*Description of the task*
Answer with a number only: how many lines of the data contain "Measure"?

===== Exercise material

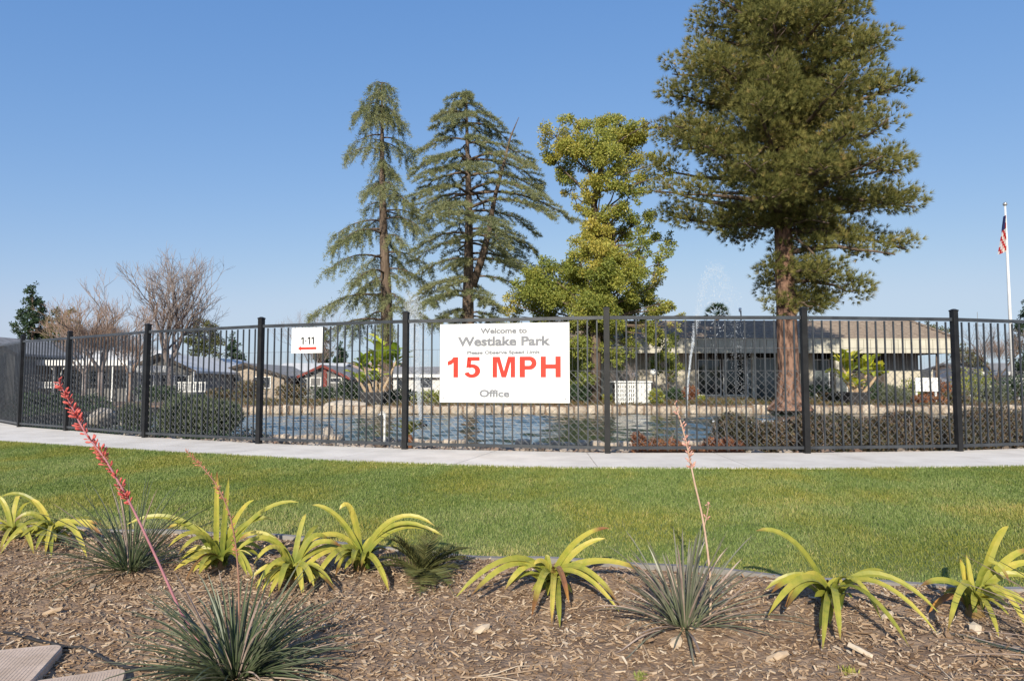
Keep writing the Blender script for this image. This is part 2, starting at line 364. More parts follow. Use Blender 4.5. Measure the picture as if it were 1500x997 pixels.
for k in range(22):
    th = rw.normal(PI/2, .9); wlen = rw.uniform(.28, 1.5); kk = 2*PI/wlen; Zw += .0042*wlen**.8*np.sin(kk*(X*math.cos(th)+Y*math.sin(th))+rw.uniform(0, 6)+.8*np.sin(X*.7+k)*np.sin(Y*.5+2*k))
g = G(); grid(g, X, Y, Zw-.30)
struct('pond_water', g, M['water'], True)
# lawn sheet
xs = np.arange(-16, 13.01, .2); t = np.linspace(0, 1, 24)
X = np.broadcast_to(xs, (24, len(xs))); Y = yb(X)+(yw(X)-yb(X))*t[:, None]
g = G(); grid(g, X, Y, zfront(X, Y)-.004); struct('lawn', g, M['lawn'])
# mulch bed
xs = np.arange(-9, 9, .05); t = np.linspace(0, 1, 90)
X = np.broadcast_to(xs, (90, len(xs))); Y = -2.5+(yb(X)+2.5)*(t[:, None]**.6)
g = G(); grid(g, X, Y, zbed(X, Y)); mulch = struct('mulch_bed', g, M['mulch'], True)
# sidewalk of concrete slabs
def plan_norm(f, x):
    e = .05; d = np.array([2*e, f(x+e)-f(x-e)]); d /= np.linalg.norm(d); return np.array([-d[1], d[0]])
sw = bpy.data.objects.new('sidewalk', None); link(sw, (0, 7, 0)); sw['kind'] = 'structure'
xe = [-15.5]; 
while xe[-1] < 11.5:
    x = xe[-1]; s = (yw(x+.1)-yw(x))/.1; xe.append(x + 1.5/math.sqrt(1+s*s))
fd = np.stack([np.interp(np.linspace(0, 1, 400), np.linspace(0, 1, len(POSTS)), [p[i] for p in POSTS]) for i in (0, 1)], 1)
def back_pt(x):
    p = np.array([x, float(yw(x))]); n = plan_norm(yw, x); r = fd - p; al = r@n; ac = r@np.array([n[1], -n[0]])
    i = np.argmin(np.abs(ac) + 10*(al < 0)); return p + n*(al[i]+.06)
for i in range(len(xe)-1):
    xa = xe[i]; xb = xe[i+1]; g = G(); fr = []; bk = []
    for q in np.linspace(0, 1, 5):
        x = xa + (xb-xa)*q; x2 = x + (.004 if q == 0 else -.004 if q == 1 else 0)
        fr.append([x2, float(yw(x2))]); bk.append(back_pt(x2))
    fr = np.array(fr); bk = np.array(bk); k = 5
    V = [[*p, 0] for p in fr] + [[*p, 0] for p in bk] + [[*p, -.12] for p in fr] + [[*p, -.12] for p in bk]
    F = []
    for j in range(k-1):
        F += [[j, j+1, k+j+1, k+j], [2*k+j, 2*k+j+1, j+1, j], [k+j, k+j+1, 3*k+j+1, 3*k+j]]
    F += [[2*k, 0, k, 3*k], [k-1, 3*k-1, 4*k-1, 2*k-1]]
    g.add(V, F); part('slab', g, M['concrete'], sw)
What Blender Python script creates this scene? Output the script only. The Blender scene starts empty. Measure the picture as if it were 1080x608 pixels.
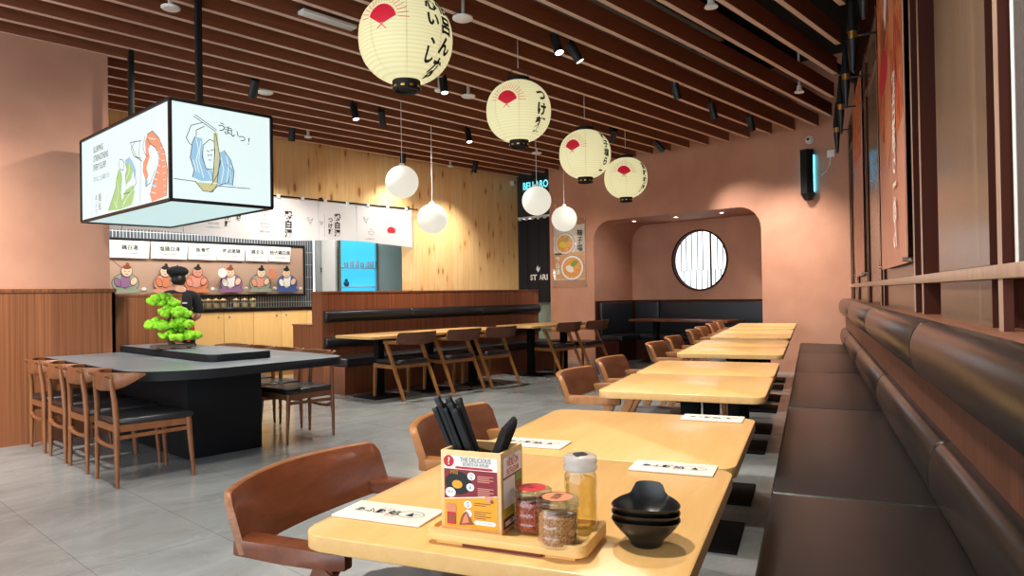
import bpy, bmesh, math, random
from mathutils import Vector, Matrix
random.seed(7)
SC = bpy.context.scene
COL = SC.collection
PI = math.pi
# ------------------------------------------------------------------ camera model (solved from the vanishing points of the room)
F, PITCH, ROLL, YA, YS, EYE = 744.4, .00922, -.01604, .40037, .74487, 1.22
def _mm(a, b): return [[sum(a[i][k]*b[k][j] for k in range(3)) for j in range(3)] for i in range(3)]
_cp, _sp, _cr, _sr = math.cos(PITCH), math.sin(PITCH), math.cos(ROLL), math.sin(ROLL)
RW = _mm(_mm([[_cr,-_sr,0],[_sr,_cr,0],[0,0,1]], [[1,0,0],[0,_cp,_sp],[0,-_sp,_cp]]), [[1,0,0],[0,0,-1],[0,1,0]])
RW = _mm(RW, [[math.sin(YS),-math.cos(YS),0],[math.cos(YS),math.sin(YS),0],[0,0,1]])
def ray(x, y):
    c = ((x-540)/F, (y-304)/F, 1.0)
    return Vector([sum(RW[i][j]*c[i] for i in range(3)) for j in range(3)])
ORG = Vector((0,0,EYE))
def onX(x, y, X): d = ray(x,y); return ORG + d*(X/d.x)
def onY(x, y, Y): d = ray(x,y); return ORG + d*(Y/d.y)
def onZ(x, y, z): d = ray(x,y); return ORG + d*((z-EYE)/d.z)
TH = YS-YA                                   # the banquette wall stands turned by this angle to the rest of the room
CT, ST = math.cos(TH), math.sin(TH)
def W(a, q, z=0.0): return Vector((a*CT-q*ST, a*ST+q*CT, z))
MB_ = Matrix.Rotation(TH, 4, 'Z')
def AQ(P): return (P.x*CT+P.y*ST, -P.x*ST+P.y*CT)
def onQ(x, y, q):
    d = ray(x,y); dq = -d.x*ST+d.y*CT; return ORG + d*(q/dq)

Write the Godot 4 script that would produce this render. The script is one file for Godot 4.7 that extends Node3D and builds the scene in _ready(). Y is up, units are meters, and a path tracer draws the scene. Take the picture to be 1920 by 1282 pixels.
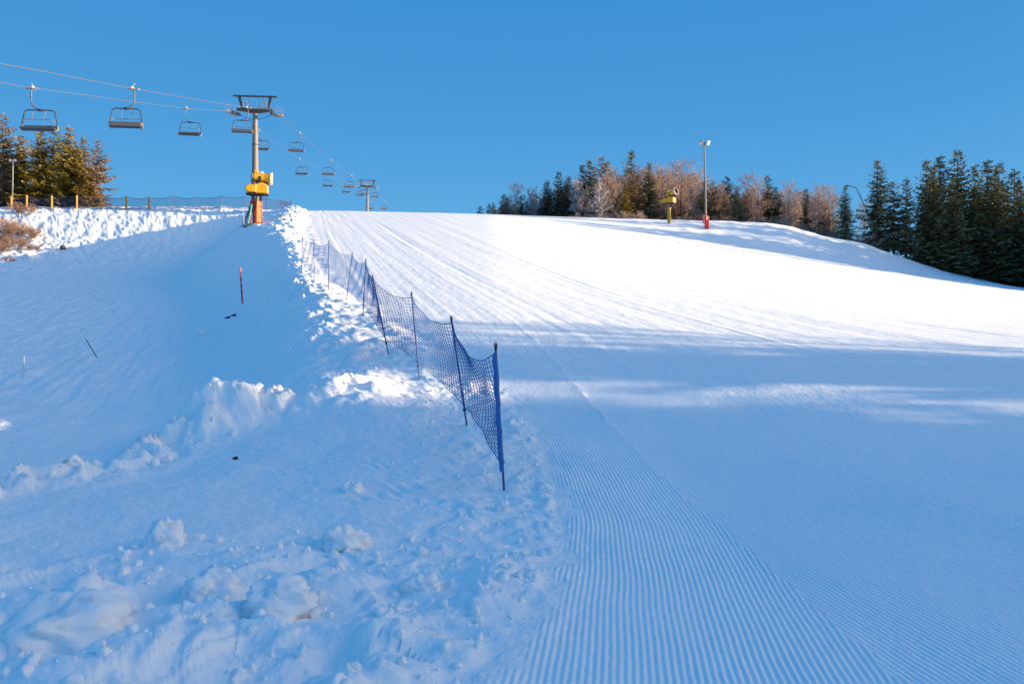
extends Node3D
# A groomed ski slope on a clear winter day. x right, y up, -z into the slope; D = -z is the distance up the slope, the eye stands at the origin.

const F := 1375.0            # focal length in pixels of the 1920 wide photograph
const SUN_UP := 8.6          # degrees above the horizon
const SUN_BACK := 6.0        # degrees behind the line that runs straight to the right

var used := {}
var rng := RandomNumberGenerator.new()
var M := {}

# ------------------------------------------------------------------ mesh building
class MB:
	var v := PackedVector3Array()
	var n := PackedVector3Array()
	var c := PackedColorArray()
	var ix := PackedInt32Array()
	var tone := Color(1, 1, 1)

	func quad(a: Vector3, b: Vector3, d: Vector3, e: Vector3, nn: Vector3) -> void:
		var k := v.size()
		v.append(a); v.append(b); v.append(d); v.append(e)
		for i in 4:
			n.append(nn); c.append(tone)
		if (b - a).cross(d - a).dot(nn) > 0:
			ix.append_array([k, k + 2, k + 1, k, k + 3, k + 2])
		else:
			ix.append_array([k, k + 1, k + 2, k, k + 2, k + 3])

	func tri(a: Vector3, b: Vector3, d: Vector3, nn: Vector3) -> void:
		var k := v.size()
		v.append(a); v.append(b); v.append(d)
		for i in 3:
			n.append(nn); c.append(tone)
		if (b - a).cross(d - a).dot(nn) > 0:
			ix.append_array([k, k + 2, k + 1])
		else:
			ix.append_array([k, k + 1, k + 2])

	# a chamfered box
	func box(t: Transform3D, s: Vector3, ch := 0.02) -> void:
		var h := s * 0.5
		ch = minf(ch, minf(h.x, minf(h.y, h.z)) * 0.8)
		var i := h - Vector3(ch, ch, ch)
		var B := t.basis
		for ax in 3:
			var b1 := (ax + 1) % 3
			var b2 := (ax + 2) % 3
			for sg in [-1.0, 1.0]:
				var p := []
				for q in [[-1, -1], [1, -1], [1, 1], [-1, 1]]:
					var w := Vector3.ZERO
					w[ax] = sg * h[ax]; w[b1] = q[0] * i[b1]; w[b2] = q[1] * i[b2]
					p.append(t * w)
				var nn := Vector3.ZERO
				nn[ax] = sg
				quad(p[0], p[1], p[2], p[3], (B * nn).normalized())
			for s1 in [-1.0, 1.0]:
				for s2 in [-1.0, 1.0]:
					var p := []
					for q in [[0, -1], [0, 1], [1, 1], [1, -1]]:
						var w := Vector3.ZERO
						w[ax] = q[1] * i[ax]
						w[b1] = s1 * (h[b1] if q[0] == 0 else i[b1])
						w[b2] = s2 * (i[b2] if q[0] == 0 else h[b2])
						p.append(t * w)
					var nn := Vector3.ZERO
					nn[b1] = s1; nn[b2] = s2
					quad(p[0], p[1], p[2], p[3], (B * nn).normalized())
		for a in [-1.0, 1.0]:
			for b in [-1.0, 1.0]:
				for d in [-1.0, 1.0]:
					tri(t * Vector3(a * h.x, b * i.y, d * i.z), t * Vector3(a * i.x, b * h.y, d * i.z), t * Vector3(a * i.x, b * i.y, d * h.z), (B * Vector3(a, b, d)).normalized())

	func bx(x: float, y: float, z: float, sx: float, sy: float, sz: float, ch := 0.02) -> void:
		box(Transform3D(Basis(), Vector3(x, y, z)), Vector3(sx, sy, sz), ch)

	# a bar of rectangular section between two points
	func bar(a: Vector3, b: Vector3, w: float, h: float, ch := 0.01) -> void:
		var d := (b - a)
		var z := d.normalized()
		var up := Vector3.UP if absf(z.y) < 0.95 else Vector3.RIGHT
		var x := up.cross(z).normalized()
		box(Transform3D(Basis(x, z.cross(x), z), (a + b) * 0.5), Vector3(w, h, d.length()), ch)

	# a tube along points, radii per point; closed = capped ends
	func tube(p: Array, r: Array, sides := 8, closed := true) -> void:
		var k0 := v.size()
		var m := p.size()
		var xa := Vector3.ZERO
		for i in m:
			var d: Vector3 = (p[mini(i + 1, m - 1)] - p[maxi(i - 1, 0)]).normalized()
			if i == 0:
				xa = (Vector3.UP if absf(d.y) < 0.9 else Vector3.RIGHT).cross(d).normalized()
			else:
				xa = (xa - d * xa.dot(d)).normalized()
			var ya := d.cross(xa)
			var rr: float = r[mini(i, r.size() - 1)]
			for s in sides:
				var a := TAU * s / sides
				var o := xa * cos(a) + ya * sin(a)
				v.append(p[i] + o * rr); n.append(o); c.append(tone)
		for i in m - 1:
			for s in sides:
				var a := k0 + i * sides + s
				var b := k0 + i * sides + (s + 1) % sides
				ix.append_array([a, a + sides, b, b, a + sides, b + sides])
		if closed:
			for e in [0, m - 1]:
				var d: Vector3 = (p[0] - p[1]).normalized() if e == 0 else (p[m - 1] - p[m - 2]).normalized()
				for s in range(1, sides - 1):
					tri(v[k0 + e * sides], v[k0 + e * sides + s], v[k0 + e * sides + s + 1], d)

	# a lathe about local y: profile of (radius, y)
	func lathe(t: Transform3D, prof: Array, sides := 20) -> void:
		for j in prof.size() - 1:
			var a: Vector2 = prof[j]
			var b: Vector2 = prof[j + 1]
			var d := (b - a).normalized()
			var k := v.size()
			for s in sides + 1:
				var g := TAU * s / sides
				var o := Vector3(cos(g), 0, sin(g))
				var nn := (t.basis * (o * d.y + Vector3(0, -d.x, 0))).normalized()
				v.append(t * (o * a.x + Vector3(0, a.y, 0))); v.append(t * (o * b.x + Vector3(0, b.y, 0)))
				n.append(nn); n.append(nn); c.append(tone); c.append(tone)
			for s in sides:
				var q := k + s * 2
				ix.append_array([q, q + 2, q + 1, q + 1, q + 2, q + 3])

	# an outline in the local xy plane, extruded along z by depth, with bevelled rims
	func slab(t: Transform3D, pts: PackedVector2Array, depth: float, bevel := 0.05) -> void:
		if Geometry2D.is_polygon_clockwise(pts):
			pts.reverse()
		var inner := Geometry2D.offset_polygon(pts, -bevel, Geometry2D.JOIN_MITER)
		var small: PackedVector2Array = inner[0] if inner.size() and inner[0].size() == pts.size() else pts
		if small != pts:
			# start both outlines at the nearest corners
			var best := 0
			for i in small.size():
				if small[i].distance_to(pts[0]) < small[best].distance_to(pts[0]):
					best = i
			var turned := PackedVector2Array()
			for i in small.size():
				turned.append(small[(best + i) % small.size()])
			small = turned
		var h := depth * 0.5
		for sg in [-1.0, 1.0]:
			var id := Geometry2D.triangulate_polygon(small)
			for k in range(0, id.size(), 3):
				var q := []
				for m in 3:
					q.append(t * Vector3(small[id[k + m]].x, small[id[k + m]].y, sg * h))
				tri(q[0], q[1], q[2], (t.basis * Vector3(0, 0, sg)).normalized())
		var m := pts.size()
		for i in m:
			var j := (i + 1) % m
			var e := pts[j] - pts[i]
			var o := Vector3(e.y, -e.x, 0).normalized()
			quad(t * Vector3(pts[i].x, pts[i].y, -h + bevel), t * Vector3(pts[j].x, pts[j].y, -h + bevel), t * Vector3(pts[j].x, pts[j].y, h - bevel), t * Vector3(pts[i].x, pts[i].y, h - bevel), (t.basis * o).normalized())
			for sg in [-1.0, 1.0]:
				quad(t * Vector3(pts[i].x, pts[i].y, sg * (h - bevel)), t * Vector3(pts[j].x, pts[j].y, sg * (h - bevel)), t * Vector3(small[j].x, small[j].y, sg * h), t * Vector3(small[i].x, small[i].y, sg * h), (t.basis * (o + Vector3(0, 0, sg))).normalized())

	func mesh() -> ArrayMesh:
		var a := []
		a.resize(Mesh.ARRAY_MAX)
		a[Mesh.ARRAY_VERTEX] = v
		a[Mesh.ARRAY_NORMAL] = n
		a[Mesh.ARRAY_COLOR] = c
		a[Mesh.ARRAY_INDEX] = ix
		var m := ArrayMesh.new()
		m.add_surface_from_arrays(Mesh.PRIMITIVE_TRIANGLES, a)
		return m

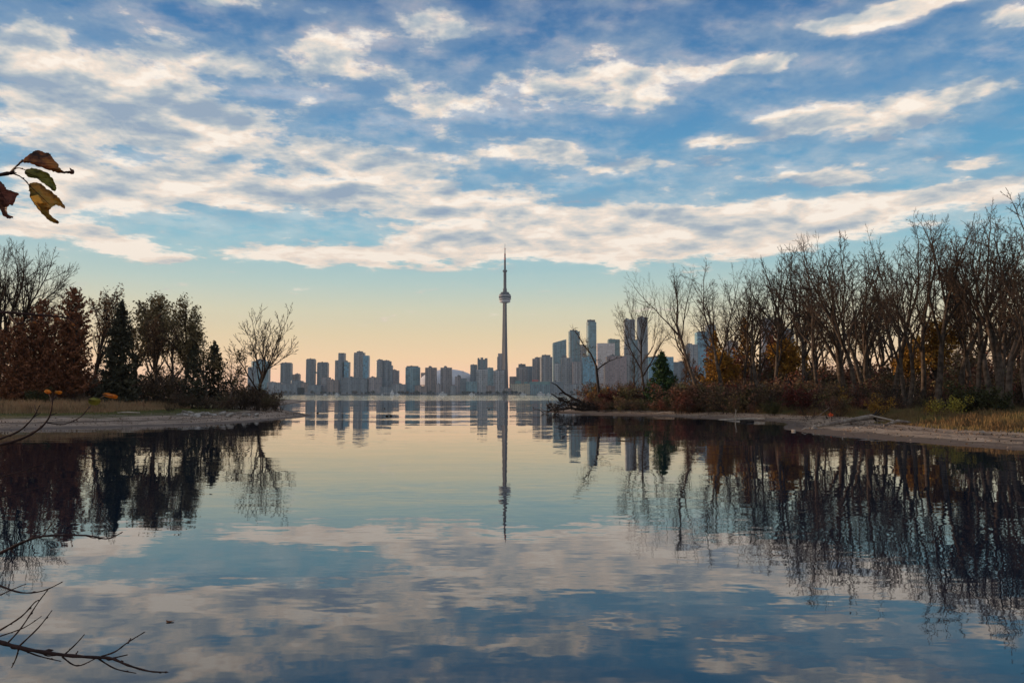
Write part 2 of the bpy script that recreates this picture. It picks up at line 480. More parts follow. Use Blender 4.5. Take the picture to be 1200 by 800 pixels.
def facade(name, wall, glass, wide=6.5, floor=7.5, strip=0.7, rough=0.35, share=0.62):
    """floors and bays of windows over a whole tower face, a few strips of balconies lighter than the rest"""
    m, nt, bs = material(name)
    p = objc(nt); x, y, z = nt.sep(p)
    n = nt.n.new('ShaderNodeNewGeometry').outputs['Normal']
    nx, ny, nz = nt.sep(n)
    h = nt.m('ADD', nt.m('MULTIPLY', x, nt.m('ABSOLUTE', ny)), nt.m('MULTIPLY', y, nt.m('ABSOLUTE', nx)))
    fz = nt.m('FRACT', nt.m('DIVIDE', z, floor)); fh = nt.m('FRACT', nt.m('DIVIDE', h, wide))
    win = nt.m('MULTIPLY', nt.m('LESS_THAN', fz, share), nt.m('LESS_THAN', fh, 0.72))
    cell = nt.comb(nt.m('FLOOR', nt.m('DIVIDE', h, wide)), 0.0, nt.m('FLOOR', nt.m('DIVIDE', z, floor)))
    wn = nt.n.new('ShaderNodeTexWhiteNoise'); wn.noise_dimensions = '3D'; nt.put(wn.inputs['Vector'], cell)
    g = nt.mix(wn.outputs['Value'], glass, tuple(min(1, c * 2.6) for c in glass[:3]) + (1,))  # panes lightened at random: sky reflections put into the glass colour
    bays = nt.noise(nt.comb(nt.m('FLOOR', nt.m('DIVIDE', h, wide * 1.6)), 7.0, 0.0), 0.73, 1, 0.5)
    w = nt.mix(nt.rng(bays, 0.4, 0.6, 0, 1), wall, tuple(min(1, c * (1 + strip)) for c in wall[:3]) + (1,))
    flat = nt.m('LESS_THAN', nt.m('ABSOLUTE', nz), 0.5)
    nt.put(bs.inputs['Base Color'], nt.mix(nt.m('MULTIPLY', win, flat), w, g))
    nt.put(bs.inputs['Roughness'], nt.m('SUBTRACT', 0.75, nt.m('MULTIPLY', win, 0.75 - rough)))
    bs.inputs['Specular IOR Level'].default_value = 0.5
    return m


FAC = {
    'slate': facade('slate_facade', (0.15, 0.165, 0.18, 1), (0.055, 0.075, 0.095, 1)),
    'grey': facade('grey_facade', (0.23, 0.23, 0.24, 1), (0.07, 0.085, 0.10, 1)),
    'mauve': facade('mauve_facade', (0.27, 0.225, 0.22, 1), (0.08, 0.085, 0.10, 1)),
    'brown': facade('brown_facade', (0.24, 0.175, 0.15, 1), (0.07, 0.07, 0.075, 1)),
    'teal': facade('teal_facade', (0.18, 0.26, 0.28, 1), (0.055, 0.12, 0.15, 1), strip=0.5, share=0.75),
    'blue': facade('blue_facade', (0.15, 0.26, 0.33, 1), (0.05, 0.16, 0.23, 1), strip=0.3, share=0.8),
    'pale': facade('pale_facade', (0.68, 0.58, 0.54, 1), (0.48, 0.42, 0.41, 1), strip=0.08, share=0.4),
    'light': facade('light_facade', (0.48, 0.47, 0.47, 1), (0.12, 0.14, 0.16, 1), strip=0.4),
    'cream': facade('cream_facade', (0.52, 0.43, 0.26, 1), (0.17, 0.15, 0.12, 1), wide=7, floor=6, strip=0.1),
    'green': facade('green_facade', (0.10, 0.16, 0.15, 1), (0.05, 0.09, 0.09, 1)),
    'brick': facade('brick_facade', (0.30, 0.20, 0.18, 1), (0.12, 0.10, 0.11, 1), strip=0.2),
}
M['roof_box'] = vary('roof_box', (0.11, 0.11, 0.12, 1), (0.18, 0.18, 0.19, 1), 0.05)
M['concrete'] = vary('tower_concrete', (0.088, 0.088, 0.099, 1), (0.126, 0.122, 0.129, 1), 0.02)
M['tower_dark'] = vary('tower_dark', (0.06, 0.07, 0.09, 1), (0.10, 0.11, 0.13, 1), 0.05)
M['red_paint'] = vary('red_paint', (0.45, 0.10, 0.08, 1), (0.55, 0.14, 0.11, 1), 0.1)
M['dome'] = vary('dome_shell', (0.55, 0.56, 0.60, 1), (0.66, 0.66, 0.70, 1), 0.03)
M['green_roof'] = vary('green_roof', (0.11, 0.20, 0.19, 1), (0.16, 0.26, 0.24, 1), 0.05)
M['quay'] = vary('quay', (0.07, 0.07, 0.07, 1), (0.14, 0.13, 0.12, 1), 0.02)

# ------------------------------------------------------------------ water, land
mb = MB(); mb.add([(-4200, -220, 0), (4200, -220, 0), (4200, 2905, 0), (-4200, 2905, 0)], [(0, 1, 2, 3)])
tag(mb.build('water', M['water']), kind='structure')
mb = MB()
mb.add([(-4200, 2900, -1), (4200, 2900, -1), (4200, 2900, 1.5), (-4200, 2900, 1.5), (4200, 6500, 1.5), (-4200, 6500, 1.5)], [(0, 1, 2, 3), (3, 2, 4, 5)])
tag(mb.build('city_shore', M['quay']), kind='structure')


def sdist(X, Y, poly):
    """signed distance to a closed outline, positive inside"""
    P0 = np.array(poly, float); P1 = np.roll(P0, -1, axis=0)
    best = np.full(X.shape, 1e9); inside = np.zeros(X.shape, bool)
    for (x0, y0), (x1, y1) in zip(P0, P1):
        dx, dy = x1 - x0, y1 - y0
        t = np.clip(((X - x0) * dx + (Y - y0) * dy) / (dx * dx + dy * dy + 1e-9), 0, 1)
        best = np.minimum(best, np.hypot(X - x0 - t * dx, Y - y0 - t * dy))
        c = ((y0 > Y) != (y1 > Y)) & (X < (x1 - x0) * (Y - y0) / (y1 - y0 + 1e-12) + x0)
        inside ^= c
    return np.where(inside, best, -best)


def shore(pts):
    return [tuple(gnd(px, py).xy) for px, py in pts]


LEFT = [(-260, 30), (-100, 40)] + shore([(-260, 505), (-120, 505), (0, 504), (90, 501.5), (180, 499), (240, 497.5), (285, 495), (325, 491.5), (350, 489.5), (368, 487.2), (362, 485.2), (345, 482.5), (332, 479.5), (322, 476.5)]) + [(-62, 240), (-75, 330), (-260, 340)]
RIGHT = shore([(637, 483.0), (660, 484.3), (700, 485.2), (740, 486.2), (790, 488.2), (830, 491), (870, 491.8), (905, 493.3), (922, 497), (913, 500.5), (916, 502.6), (935, 505.5), (965, 509), (1000, 513), (1060, 518), (1120, 522.5), (1200, 528), (1290, 533), (1420, 540)]) + [(300, 20), (320, 330), (40, 300), (16, 200)] + shore([(672, 474)])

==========

*Response to this exercise*
2